Transcribe all of the records precisely as they are presented.

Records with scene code
··········

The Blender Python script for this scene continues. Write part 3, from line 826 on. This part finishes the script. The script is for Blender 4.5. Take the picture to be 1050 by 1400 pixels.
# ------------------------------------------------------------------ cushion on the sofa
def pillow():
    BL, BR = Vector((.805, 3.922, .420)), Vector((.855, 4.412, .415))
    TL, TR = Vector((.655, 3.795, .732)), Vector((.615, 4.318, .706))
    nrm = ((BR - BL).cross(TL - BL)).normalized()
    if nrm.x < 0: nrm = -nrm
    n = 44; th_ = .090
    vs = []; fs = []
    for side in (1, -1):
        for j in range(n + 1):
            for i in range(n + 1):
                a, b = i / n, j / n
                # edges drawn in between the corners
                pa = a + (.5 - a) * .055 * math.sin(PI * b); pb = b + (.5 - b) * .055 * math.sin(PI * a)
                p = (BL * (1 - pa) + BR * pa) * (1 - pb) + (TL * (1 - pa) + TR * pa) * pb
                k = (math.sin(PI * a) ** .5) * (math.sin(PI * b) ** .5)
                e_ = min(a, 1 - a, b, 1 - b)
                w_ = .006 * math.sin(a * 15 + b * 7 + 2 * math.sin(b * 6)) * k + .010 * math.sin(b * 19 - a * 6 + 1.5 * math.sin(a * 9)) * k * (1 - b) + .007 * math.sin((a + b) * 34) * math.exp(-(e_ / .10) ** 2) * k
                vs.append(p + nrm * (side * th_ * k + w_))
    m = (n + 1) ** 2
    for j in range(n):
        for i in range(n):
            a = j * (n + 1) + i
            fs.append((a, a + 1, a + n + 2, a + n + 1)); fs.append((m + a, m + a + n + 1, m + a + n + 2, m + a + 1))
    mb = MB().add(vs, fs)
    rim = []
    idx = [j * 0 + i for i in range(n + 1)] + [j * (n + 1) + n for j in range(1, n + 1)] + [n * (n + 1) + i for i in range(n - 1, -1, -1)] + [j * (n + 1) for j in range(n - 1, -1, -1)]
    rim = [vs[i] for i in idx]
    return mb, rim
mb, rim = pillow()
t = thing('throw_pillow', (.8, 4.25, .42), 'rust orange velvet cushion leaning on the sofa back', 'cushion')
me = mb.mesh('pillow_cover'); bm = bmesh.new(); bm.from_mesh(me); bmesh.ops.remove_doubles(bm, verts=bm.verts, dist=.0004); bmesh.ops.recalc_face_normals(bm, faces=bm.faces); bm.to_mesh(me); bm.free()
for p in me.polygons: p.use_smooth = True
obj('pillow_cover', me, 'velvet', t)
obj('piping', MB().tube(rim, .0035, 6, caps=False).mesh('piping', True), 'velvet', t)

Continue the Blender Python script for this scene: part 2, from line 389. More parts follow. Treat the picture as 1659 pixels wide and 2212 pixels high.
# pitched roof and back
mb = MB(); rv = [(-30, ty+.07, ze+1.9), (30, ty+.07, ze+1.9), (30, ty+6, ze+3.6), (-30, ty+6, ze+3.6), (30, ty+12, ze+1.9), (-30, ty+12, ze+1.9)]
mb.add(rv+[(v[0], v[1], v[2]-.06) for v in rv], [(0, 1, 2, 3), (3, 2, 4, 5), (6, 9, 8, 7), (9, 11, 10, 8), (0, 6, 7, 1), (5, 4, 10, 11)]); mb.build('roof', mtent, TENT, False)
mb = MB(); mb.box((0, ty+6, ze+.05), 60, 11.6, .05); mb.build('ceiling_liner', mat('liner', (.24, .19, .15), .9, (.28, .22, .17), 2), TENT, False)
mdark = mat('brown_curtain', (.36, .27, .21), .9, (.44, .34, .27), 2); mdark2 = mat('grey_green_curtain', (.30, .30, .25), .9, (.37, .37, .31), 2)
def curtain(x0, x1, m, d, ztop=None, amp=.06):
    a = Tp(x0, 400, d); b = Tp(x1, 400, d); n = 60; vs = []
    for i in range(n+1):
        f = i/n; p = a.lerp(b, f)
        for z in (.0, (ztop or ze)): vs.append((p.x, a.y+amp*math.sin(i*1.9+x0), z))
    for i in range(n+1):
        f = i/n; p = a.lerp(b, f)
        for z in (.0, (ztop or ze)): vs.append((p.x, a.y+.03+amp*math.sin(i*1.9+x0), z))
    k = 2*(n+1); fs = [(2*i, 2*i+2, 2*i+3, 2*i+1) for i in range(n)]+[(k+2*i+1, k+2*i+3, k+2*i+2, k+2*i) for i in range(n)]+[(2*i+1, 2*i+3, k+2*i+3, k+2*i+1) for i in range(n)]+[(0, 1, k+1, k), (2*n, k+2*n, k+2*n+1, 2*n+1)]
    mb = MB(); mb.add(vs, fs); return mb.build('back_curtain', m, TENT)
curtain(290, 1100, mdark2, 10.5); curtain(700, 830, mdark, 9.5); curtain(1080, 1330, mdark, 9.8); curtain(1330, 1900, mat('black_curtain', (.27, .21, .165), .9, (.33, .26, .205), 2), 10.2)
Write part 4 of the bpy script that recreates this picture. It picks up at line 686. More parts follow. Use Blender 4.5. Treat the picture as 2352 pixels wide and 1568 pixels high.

··········

#### Expected answer:
The Blender Python script for this scene continues. Write part 3, from line 826 on. This part finishes the script. The script is for Blender 4.5. Take the picture to be 1050 by 1400 pixels.
# ------------------------------------------------------------------ cushion on the sofa
def pillow():
    BL, BR = Vector((.805, 3.922, .420)), Vector((.855, 4.412, .415))
    TL, TR = Vector((.655, 3.795, .732)), Vector((.615, 4.318, .706))
    nrm = ((BR - BL).cross(TL - BL)).normalized()
    if nrm.x < 0: nrm = -nrm
    n = 44; th_ = .090
    vs = []; fs = []
    for side in (1, -1):
        for j in range(n + 1):
            for i in range(n + 1):
                a, b = i / n, j / n
                # edges drawn in between the corners
                pa = a + (.5 - a) * .055 * math.sin(PI * b); pb = b + (.5 - b) * .055 * math.sin(PI * a)
                p = (BL * (1 - pa) + BR * pa) * (1 - pb) + (TL * (1 - pa) + TR * pa) * pb
                k = (math.sin(PI * a) ** .5) * (math.sin(PI * b) ** .5)
                e_ = min(a, 1 - a, b, 1 - b)
                w_ = .006 * math.sin(a * 15 + b * 7 + 2 * math.sin(b * 6)) * k + .010 * math.sin(b * 19 - a * 6 + 1.5 * math.sin(a * 9)) * k * (1 - b) + .007 * math.sin((a + b) * 34) * math.exp(-(e_ / .10) ** 2) * k
                vs.append(p + nrm * (side * th_ * k + w_))
    m = (n + 1) ** 2
    for j in range(n):
        for i in range(n):
            a = j * (n + 1) + i
            fs.append((a, a + 1, a + n + 2, a + n + 1)); fs.append((m + a, m + a + n + 1, m + a + n + 2, m + a + 1))
    mb = MB().add(vs, fs)
    rim = []
    idx = [j * 0 + i for i in range(n + 1)] + [j * (n + 1) + n for j in range(1, n + 1)] + [n * (n + 1) + i for i in range(n - 1, -1, -1)] + [j * (n + 1) for j in range(n - 1, -1, -1)]
    rim = [vs[i] for i in idx]
    return mb, rim
mb, rim = pillow()
t = thing('throw_pillow', (.8, 4.25, .42), 'rust orange velvet cushion leaning on the sofa back', 'cushion')
me = mb.mesh('pillow_cover'); bm = bmesh.new(); bm.from_mesh(me); bmesh.ops.remove_doubles(bm, verts=bm.verts, dist=.0004); bmesh.ops.recalc_face_normals(bm, faces=bm.faces); bm.to_mesh(me); bm.free()
for p in me.polygons: p.use_smooth = True
obj('pillow_cover', me, 'velvet', t)
obj('piping', MB().tube(rim, .0035, 6, caps=False).mesh('piping', True), 'velvet', t)

Continue the Blender Python script for this scene: part 2, from line 389. More parts follow. Treat the picture as 1659 pixels wide and 2212 pixels high.
# pitched roof and back
mb = MB(); rv = [(-30, ty+.07, ze+1.9), (30, ty+.07, ze+1.9), (30, ty+6, ze+3.6), (-30, ty+6, ze+3.6), (30, ty+12, ze+1.9), (-30, ty+12, ze+1.9)]
mb.add(rv+[(v[0], v[1], v[2]-.06) for v in rv], [(0, 1, 2, 3), (3, 2, 4, 5), (6, 9, 8, 7), (9, 11, 10, 8), (0, 6, 7, 1), (5, 4, 10, 11)]); mb.build('roof', mtent, TENT, False)
mb = MB(); mb.box((0, ty+6, ze+.05), 60, 11.6, .05); mb.build('ceiling_liner', mat('liner', (.24, .19, .15), .9, (.28, .22, .17), 2), TENT, False)
mdark = mat('brown_curtain', (.36, .27, .21), .9, (.44, .34, .27), 2); mdark2 = mat('grey_green_curtain', (.30, .30, .25), .9, (.37, .37, .31), 2)
def curtain(x0, x1, m, d, ztop=None, amp=.06):
    a = Tp(x0, 400, d); b = Tp(x1, 400, d); n = 60; vs = []
    for i in range(n+1):
        f = i/n; p = a.lerp(b, f)
        for z in (.0, (ztop or ze)): vs.append((p.x, a.y+amp*math.sin(i*1.9+x0), z))
    for i in range(n+1):
        f = i/n; p = a.lerp(b, f)
        for z in (.0, (ztop or ze)): vs.append((p.x, a.y+.03+amp*math.sin(i*1.9+x0), z))
    k = 2*(n+1); fs = [(2*i, 2*i+2, 2*i+3, 2*i+1) for i in range(n)]+[(k+2*i+1, k+2*i+3, k+2*i+2, k+2*i) for i in range(n)]+[(2*i+1, 2*i+3, k+2*i+3, k+2*i+1) for i in range(n)]+[(0, 1, k+1, k), (2*n, k+2*n, k+2*n+1, 2*n+1)]
    mb = MB(); mb.add(vs, fs); return mb.build('back_curtain', m, TENT)
curtain(290, 1100, mdark2, 10.5); curtain(700, 830, mdark, 9.5); curtain(1080, 1330, mdark, 9.8); curtain(1330, 1900, mat('black_curtain', (.27, .21, .165), .9, (.33, .26, .205), 2), 10.2)
Write part 4 of the bpy script that recreates this picture. It picks up at line 686. More parts follow. Use Blender 4.5. Treat the picture as 2352 pixels wide and 1568 pixels high.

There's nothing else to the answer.